The Silver Manifesto – Thoughts for the South African Investor Part 3
(Chapter 1 and Chapter 2 synopses and thought can be found here)
Chapter 3 is a closer look at the silver supply dynamics and provides readers with some very interesting facts, figures, and much needed context. After all, having a basic understanding of where the silver will come from in the near term future is a very important question.
The first section broaches the topics of the changing composition of silver production by type of mine, and provides an overview of the nature and supply dynamics between primary silver producing mines (mines that mine silver only) and mines in which silver production is merely a by-product of mining other metals (like gold, zinc, copper, and so on). The authors predict that silver production from primary silver mines relative to total silver production is set to increase substantially for the rest of this decade. Whether this has any bearing on price remains to be seen.
The next two sections of the chapter deepens the context and deliberates potential new mines that will affect the supply dynamics, as well as naming the largest silver producing mines in the world. Even if figures is ‘not your thing’, the sheer scale and numbers of ounces mined/produced by these giants is quite something. It certainly provides a global overview of the major mines that make up the total yearly world silver production.
By far, the most pertinent and interesting section is the discussion on the cost of mining an ounce of silver. According to the research and calculations of the authors, the industry as a whole (both primary and non-primary silver producers) has all-in cost well in excess of $25 per oz (where a mine fits in on this continuum is of course contingent of operational efficiency, ore grade, and so on).
The next two sections provides technical information and charts on the concept of ‘peak silver’ production, and key regions for silver production growth, while the final section highlights some essential contextual information when discoursing on the gold-to-silver ratio. More accurately, what should it be, given that the current ratio is almost 73-to-1 (it was 83-to-1 less than four weeks ago)? On this all-important ratio, the authors argue convincingly that this ratio should not be seen as necessarily static, but it usually depends on the level, status, and condition of the world economy. Thus, during an inflationary environment, silver typically outperforms gold, and a ratio of 16/1 is not unrealistic (especially since this was already achieved in the previous bull market). In fact, Morgan and Marchese go on to predict that over a 30 year time horizon, it is possible that even a 5-to-1 ration could occur (even if briefly).
A brief note is warranted. The next chapter discusses silver demand dynamics, so much of the information in this chapter will be contextualised within the broader theme of supply and demand dynamics.

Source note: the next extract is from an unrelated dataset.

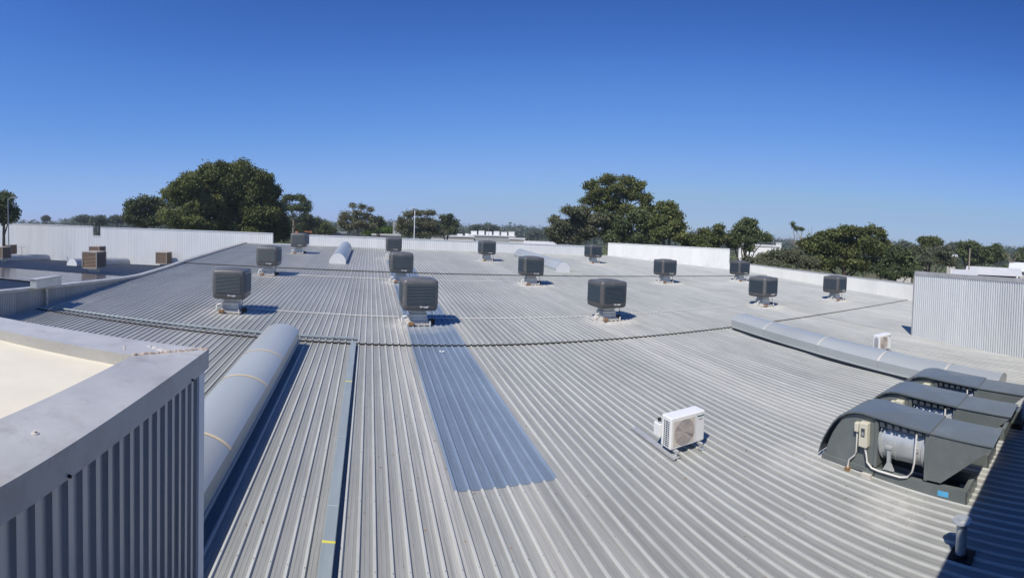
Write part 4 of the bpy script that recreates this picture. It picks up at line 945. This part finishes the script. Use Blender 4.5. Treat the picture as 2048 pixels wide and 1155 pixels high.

So, in addition to the wealth of important and valuable material provided in this chapter, what key issues are worthy of noting for the South African silver investor?
Biggest issue for the local investor is the question of cost. The industry average all-in cost is $25 per oz (in 2013). Even if costs have been cut substantially across the industry due to the depressed commodity prices over the past three years or so, I believe that still today, an ounce of silver is available to the general South African public for less than it cost to mine it. Those who added to their physical position when silver spot price was around $14 – $15 per oz, will more than likely reflect on those purchases in the near future as the purchase of a lifetime. But more to the point at-hand; purchasing an ounce of silver below the cost of production is a no-brainer, in my opinion. This is especially true when viewed from the perspective of peak oil (increasing energy costs in the not-too-distant future) and long-term prospect of our local currency.
Another key comment made by the authors relates to the Mexican mines, ‘The Mexican royalty tax will make the mining industry less viable, at least in Mexico, which is important for the supply of silver because Mexico is the largest silver producing country.’ While we are not even in the top 30 silver producing nations, over taxation of silver is clearly a blueprint for some governments with socialist tendencies. Given the socialist direction and disposition of the current government, as well as the nationalisation of mines and banks rhetoric, perhaps the current pricing structure of silver in the South African context is the lowest it will be, relative to the spot price.